Arévalo, estación de ferrocarril, poco más de las ocho de la
tarde del día con el que se presenta el año, media docena de personas, frío
como para exportar.
Caminas, la estación bien alejada del pueblo; llegas, el
vestíbulo –que además de cobijo, da acceso a las taquillas o al baño-, cerrado.

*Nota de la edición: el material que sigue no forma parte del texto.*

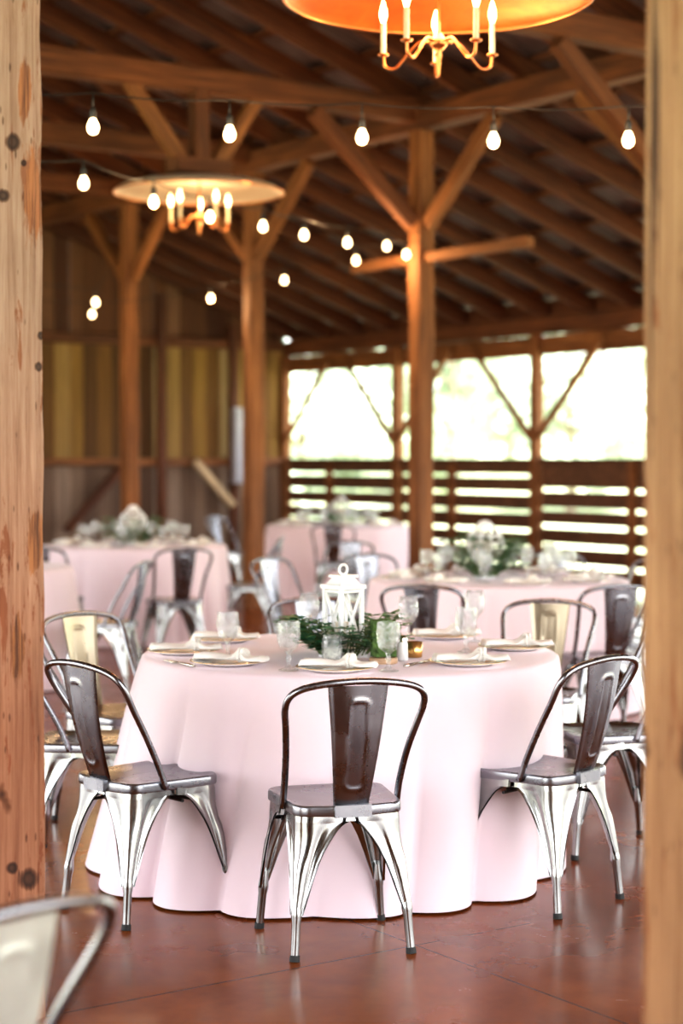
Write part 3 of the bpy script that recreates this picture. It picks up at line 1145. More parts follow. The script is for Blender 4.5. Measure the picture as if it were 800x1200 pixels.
chair_at(392, 17.6, 4, 'metal chair with a brown slat in front of the rearmost table', -2)
chair_at(275, 19.6, 4, 'metal chair in the shade left of the rearmost table, beside the brown post', 0)
chair_at(392, 13.6, 4, 'metal chair standing in the aisle in front of the brown-slatted chair', 150)
fgc = ground(60, 1600) if False else None
fgc = chair((-0.665, 2.72, 0), (-0.743, 0.669), 'blurred metal chair cut off at the lower left corner, close to the camera')




def swap_mat(ch, mat, parts=('back_slat',)):
    for c in ch.children:
        if c.name.split('.')[0] in parts:
            c.data = c.data.copy()
            c.data.materials.clear(); c.data.materials.append(mat)


M['palesteel'] = steel('pale_rough_steel', (0.56, 0.58, 0.54), 0.5)  # paler, rougher steel for the near chair's slat alone
M['palesteel'].node_tree.nodes['Principled BSDF'].inputs['Metallic'].default_value = 0.6
M['warmreflsteel'] = steel('steel_warm_reflection_tint', (0.32, 0.265, 0.19), 0.34)  # warm wall reflection put into the steel colour of two slats
swap_mat(fgc, M['palesteel'])
swap_mat(tan_a, M['warmreflsteel']); swap_mat(tan_b, M['warmreflsteel'])

# ------------------------------------------------------------------ tableware
def goblet_parts():
    prof = [(0.0, 0.0), (0.034, 0.001), (0.035, 0.004), (0.016, 0.010), (0.008, 0.018), (0.0065, 0.03), (0.010, 0.042), (0.007, 0.052), (0.012, 0.062), (0.03, 0.078), (0.037, 0.098), (0.0395, 0.125), (0.039, 0.150), (0.0375, 0.165),
            (0.0355, 0.165), (0.0365, 0.148), (0.036, 0.125), (0.033, 0.10), (0.026, 0.083), (0.0, 0.074)]
    m_ = MB()
    n = 24
    vs_, fs_ = [], []

    def fn(i, j):
        r_, z = prof[j]
        if 0.075 < z < 0.14 and j < 14: r_ *= 1 + 0.045 * (1 if (i + j) % 2 else -0.4)
        a = 2 * PI * i / n
        return Vector((r_ * math.cos(a), r_ * math.sin(a), z))
    m_.grid(fn, n, len(prof), True)
    return m_


def wine_parts():
    prof = [(0.0, 0.0), (0.033, 0.001), (0.033, 0.003), (0.006, 0.009), (0.004, 0.03), (0.004, 0.085), (0.012, 0.094), (0.032, 0.115), (0.039, 0.14), (0.038, 0.17), (0.033, 0.20), (0.0315, 0.20), (0.0365, 0.17), (0.0372, 0.14), (0.03, 0.117), (0.0, 0.097)]
    m_ = MB(); m_.lathe(prof, 24)
    return m_


def cut_mesh(mb_, name, mat, smooth=True):
    o = mb_.build(name, mat, smooth=smooth)
    return o


TZ = 0.7625
goblet0, wine0, plate0, nap0, fork0 = [None], [None], [None], [None], [None]


def place(store, maker, loc, rz, label, group):
    if store[0] is None:
        o = maker(label)
        store[0] = o
        o.location = loc; o.rotation_euler = (0, 0, rz); o['group'] = group
        return o
    return dup(store[0], loc, rz, label, group)


def mk_goblet(label):
    o = goblet_parts().build('water_goblet', M['glass'], smooth=True); sharp(o, 14)
    return tag(o, label, 'glass')


def mk_wine(label):
    return tag(wine_parts().build('wine_glass', M['glass'], smooth=True), label, 'glass')


def mk_plate(label):
    t = thing('dinner_plate', label, 'plate')
    m_ = MB(); m_.lathe([(0.001, 0.004), (0.06, 0.004), (0.085, 0.006), (0.095, 0.011), (0.132, 0.017), (0.1335, 0.0155), (0.095, 0.007), (0.08, 0.0), (0.001, 0.0)], 40)
    m_.build('dish', M['ceramic'], t, smooth=True)
    m_ = MB(); m_.tube([(0.1325 * math.cos(2 * PI * k / 48), 0.1325 * math.sin(2 * PI * k / 48), 0.0168) for k in range(48)], 0.0012, 6, closed=True)
    m_.build('rim', M['gold'], t, smooth=True)
    return t


def mk_napkin(label):
    """long folded napkin knotted near one end"""
    t = thing('folded_napkin', label, 'napkin')
    m_ = MB()
    nu, nv = 24, 40

    def fn(i, j):
        v = j / (nv - 1); u = i / nu * 2 * PI
        x = -0.13 + 0.26 * v
        knot = math.exp(-((v - 0.62) / 0.09) ** 2)
        w = 0.036 - 0.016 * knot + 0.016 * abs(v - 0.6) + 0.006 * math.sin(9 * v)
        h_ = 0.009 + 0.013 * knot + 0.003 * math.sin(6 * v + 1)
        if j in (0, nv - 1): w *= 0.85; h_ *= 0.4
        y = w * math.cos(u) + 0.012 * math.sin(5 * v)
        z = h_ * (1 + math.sin(u)) * (1 + 0.22 * math.sin(3 * u + 8 * v))
        return Vector((x, y, max(0, z)))
    m_.grid(fn, nu, nv, True)
    m_.f.append(tuple(range(nu))); m_.f.append(tuple((nv - 1) * nu + k for k in range(nu)))
    m_.build('cloth', M['napkin'], t, smooth=True)
    m_ = MB()
    for q in range(2):
        m_.grid(lambda i, j: Vector((0.032 + 0.014 * math.cos(2 * PI * j / 12) * (0.6 + 0.4 * math.cos(2 * PI * i / 14)) + q * 0.012,
                                     0.026 * math.cos(2 * PI * i / 14), 0.020 + 0.020 * math.sin(2 * PI * i / 14) + 0.006 * math.sin(2 * PI * j / 12))), 14, 13, True)
    m_.build('knot', M['napkin'], t, smooth=True)
    return t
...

El billete, pues, en la máquina; tampoco funciona. Al menos a vosotros, nos
dice una de las aventureras, si necesitáis mear, os vale con apartaros un
poquito. Se acercan las 20.35. En la pantalla de ‘próximas salidas’ aparecen
otros trenes que habrían de llegar bastante más tarde, pero ese no venía
anunciado. Susto, especulaciones, a ver si va a ser que. Ni un sonido de
megafonía. Resoplamos. La luz del tren se asoma. Menos mal. La sensación, no
obstante, es de abandono. No tanto del espacio como del servicio. Da la
impresión de que las gentes de esa España vaciada estorbamos a los grandes
planes. Mejor, que a esta parte de España la fueron -y la siguen- vaciando esos
planes, sus instigadores, sus -nunca mejor dicho- ejecutores.
Día siguiente, ayer, ya en casa, me entero de la odisea del
centenar y medio de pasajeros del media distancia Badajoz-Madrid. Tirados de
noche en mitad del campo. Travesía de un desierto real y metafórico con final
en las prisas de Madrid. Extremadura, paralelamente maltratada, responde
también silenciosa, igualmente quieta que sus vecinos a este y norte.